= Exercise instructions =
Reproduce the listing below exactly, beginning with its first line and ending with the line that holds "PI = math.pi"; pictures are not part of the copy.
— start of Stored rows —
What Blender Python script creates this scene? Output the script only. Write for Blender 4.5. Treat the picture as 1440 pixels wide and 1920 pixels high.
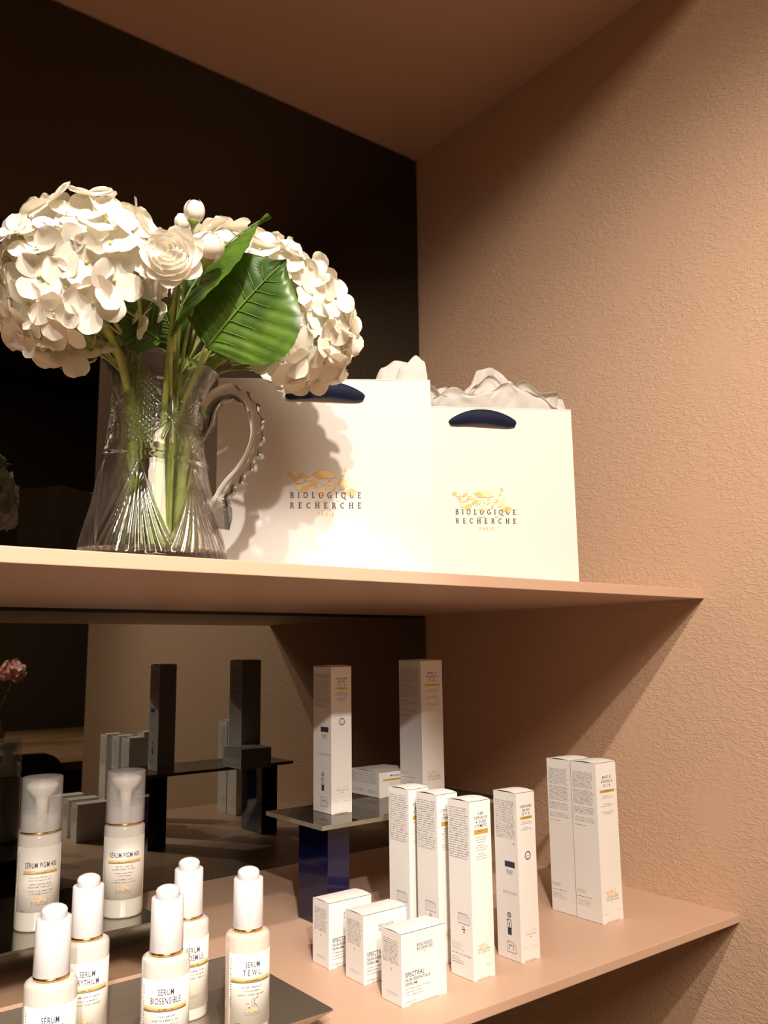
import bpy, bmesh, math, random
import numpy as np
from mathutils import Vector, Matrix, noise
rnd = random.Random(7)
for o in list(bpy.data.objects): bpy.data.objects.remove(o)
S = bpy.context.scene
COL = S.collection
PI = math.pi

# ------------------------------------------------------------------ camera
YAW, PITCH, ROLL = 0.6636, 0.1635, -0.0124
CP = Vector((-0.8616, -1.0, 0.0)); FPX = 1597.9
_f = Vector((math.sin(YAW)*math.cos(PITCH), math.cos(YAW)*math.cos(PITCH), math.sin(PITCH)))
_r = Vector((math.cos(YAW), -math.sin(YAW), 0)); _u = _r.cross(_f)
CR = math.cos(ROLL)*_r + math.sin(ROLL)*_u
CU = -math.sin(ROLL)*_r + math.cos(ROLL)*_u
CF = _f
cam = bpy.data.objects.new('camera', bpy.data.cameras.new('camera'))
COL.objects.link(cam)
M = Matrix.Identity(4)
for i in range(3):
    M[i][0] = CR[i]; M[i][1] = CU[i]; M[i][2] = -CF[i]; M[i][3] = CP[i]
cam.matrix_world = M
cam.data.sensor_fit = 'VERTICAL'; cam.data.sensor_height = 36.0
cam.data.lens = FPX/1920*36.0; cam.data.clip_start = 0.01
S.camera = cam

# ------------------------------------------------------------------ light
S.view_settings.view_transform = 'Standard'; S.view_settings.look = 'None'
S.view_settings.gamma = 1.0; S.view_settings.use_curve_mapping = False
S.view_settings.exposure = -0.13
w = bpy.data.worlds.new('world'); S.world = w; w.use_nodes = True
w.node_tree.nodes['Background'].inputs[0].default_value = (0.9, 0.56, 0.32, 1)
w.node_tree.nodes['Background'].inputs[1].default_value = 0.20

def spot(name, loc, target, power, size, blend, radius, color):
    l = bpy.data.lights.new(name, 'SPOT'); l.energy = power; l.spot_size = math.radians(size)
    l.spot_blend = blend; l.shadow_soft_size = radius; l.color = color
    o = bpy.data.objects.new(name, l); COL.objects.link(o); o.location = loc
    o.rotation_euler = (Vector(target)-Vector(loc)).to_track_quat('-Z', 'Y').to_euler()
    return o
spot('ceiling_spotlight', (-0.80, -1.085, 0.80), (-0.20, -0.60, -0.25), 47, 98, 0.9, 0.011, (1.0, 0.91, 0.81))
spot('ceiling_spotlight', (-1.10, -1.476, 0.95), (-0.32, -0.54, -0.10), 50, 68, 0.7, 0.014, (1.0, 0.92, 0.82))
spot('ceiling_spotlight', (-1.30, -1.90, 0.79), (-0.50, -0.22, -0.20), 112, 18, 0.4, 0.02, (1.0, 0.93, 0.85))
def area(name, loc, target, power, sx, sy, color):
    l = bpy.data.lights.new(name, 'AREA'); l.energy = power; l.shape = 'RECTANGLE'; l.size = sx; l.size_y = sy; l.color = color
    o = bpy.data.objects.new(name, l); COL.objects.link(o); o.location = loc
    o.rotation_euler = (Vector(target)-Vector(loc)).to_track_quat('-Z', 'Y').to_euler(); return o
area('added_room_fill', (-1.2, -2.6, 1.62), (-1.2, -2.6, 0), 85, 1.2, 1.2, (1.0, 0.82, 0.62))  # added fill, no real fitting: warm ambient for room and niche

spot('added_counter_fill', (0.15, -2.55, 1.55), (0.12, -2.95, -0.4), 160, 50, 0.8, 0.02, (1.0, 0.90, 0.80))  # added lamp, brightens the counter and peonies reflected in the mirror

# ------------------------------------------------------------------ materials
def mat(name, color, rough=0.5, metal=0.0, **kw):
    m = bpy.data.materials.new(name); m.use_nodes = True
    b = m.node_tree.nodes['Principled BSDF']
    b.inputs['Base Color'].default_value = (*color, 1); b.inputs['Roughness'].default_value = rough
    b.inputs['Metallic'].default_value = metal
    for k, v in kw.items():
        b.inputs[k.replace('_', ' ')].default_value = v
    return m
def nt(m): return m.node_tree, m.node_tree.nodes, m.node_tree.links, m.node_tree.nodes['Principled BSDF']
def add_noise_color(m, c1, c2, scale, detail=3, stretch=(1, 1, 1), lo=.35, hi=.65):
    t, n, l, b = nt(m)
    tc = n.new('ShaderNodeTexCoord'); mp = n.new('ShaderNodeMapping'); mp.inputs['Scale'].default_value = stretch
    ns = n.new('ShaderNodeTexNoise'); ns.inputs['Scale'].default_value = scale; ns.inputs['Detail'].default_value = detail
    cr = n.new('ShaderNodeValToRGB'); cr.color_ramp.elements[0].color = (*c1, 1); cr.color_ramp.elements[1].color = (*c2, 1)
    cr.color_ramp.elements[0].position = lo; cr.color_ramp.elements[1].position = hi
    l.new(tc.outputs['Object'], mp.inputs[0]); l.new(mp.outputs[0], ns.inputs['Vector']); l.new(ns.outputs['Fac'], cr.inputs[0]); l.new(cr.outputs[0], b.inputs['Base Color'])
    return mp
def add_bump(m, scale, strength, dist, detail=4, distortion=0.0, stretch=(1, 1, 1)):
    t, n, l, b = nt(m)
    tc = n.new('ShaderNodeTexCoord'); mp = n.new('ShaderNodeMapping'); mp.inputs['Scale'].default_value = stretch
    ns = n.new('ShaderNodeTexNoise'); ns.inputs['Scale'].default_value = scale; ns.inputs['Detail'].default_value = detail
    ns.inputs['Distortion'].default_value = distortion
    bp = n.new('ShaderNodeBump'); bp.inputs['Strength'].default_value = strength; bp.inputs['Distance'].default_value = dist
    l.new(tc.outputs['Object'], mp.inputs[0]); l.new(mp.outputs[0], ns.inputs['Vector'])
    l.new(ns.outputs['Fac'], bp.inputs['Height']); l.new(bp.outputs[0], b.inputs['Normal'])
    return ns, bp
def mix_transparent(m, fac, tint=(1, 1, 1)):
    t, n, l, b = nt(m); out = n['Material Output']
    tr = n.new('ShaderNodeBsdfTransparent'); tr.inputs[0].default_value = (*tint, 1)
    mx = n.new('ShaderNodeMixShader'); mx.inputs[0].default_value = fac
    l.new(b.outputs[0], mx.inputs[1]); l.new(tr.outputs[0], mx.inputs[2]); l.new(mx.outputs[0], out.inputs[0])
def mix_translucent(m, fac, color):
    t, n, l, b = nt(m); out = n['Material Output']
    tr = n.new('ShaderNodeBsdfTranslucent'); tr.inputs[0].default_value = (*color, 1)
    mx = n.new('ShaderNodeMixShader'); mx.inputs[0].default_value = fac
    l.new(b.outputs[0], mx.inputs[1]); l.new(tr.outputs[0], mx.inputs[2]); l.new(mx.outputs[0], out.inputs[0])

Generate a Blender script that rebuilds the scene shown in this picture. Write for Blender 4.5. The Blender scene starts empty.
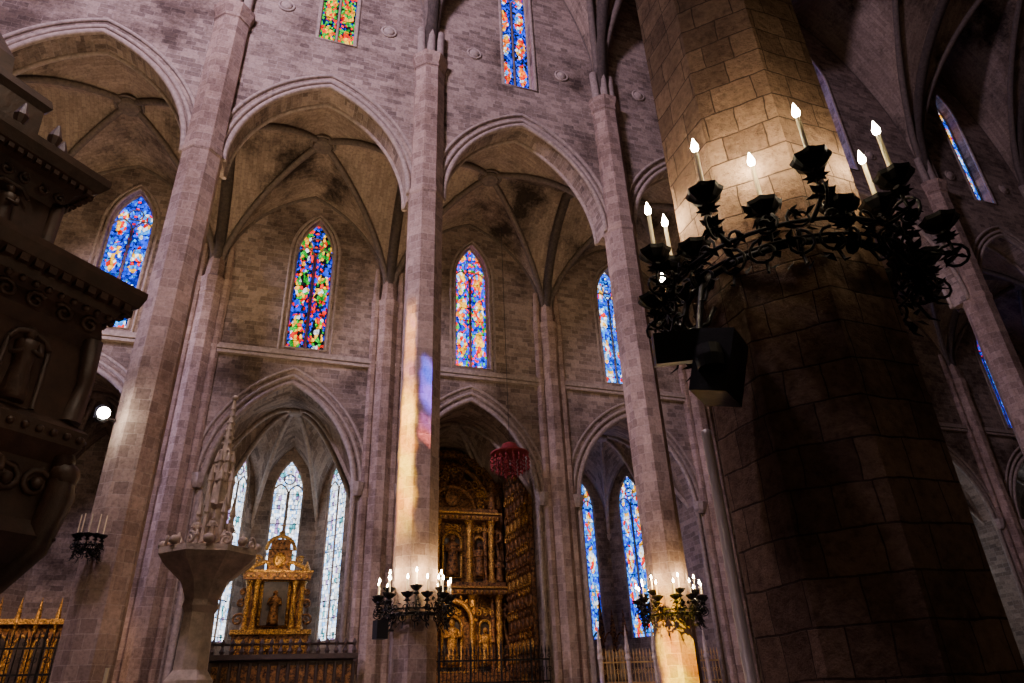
— end of Stored rows —
= Output for this task =
What Blender Python script creates this scene? Output the script only. Write for Blender 4.5. Treat the picture as 1440 pixels wide and 1920 pixels high.
import bpy, bmesh, math, random
import numpy as np
from mathutils import Vector, Matrix, noise
rnd = random.Random(7)
for o in list(bpy.data.objects): bpy.data.objects.remove(o)
S = bpy.context.scene
COL = S.collection
PI = math.pi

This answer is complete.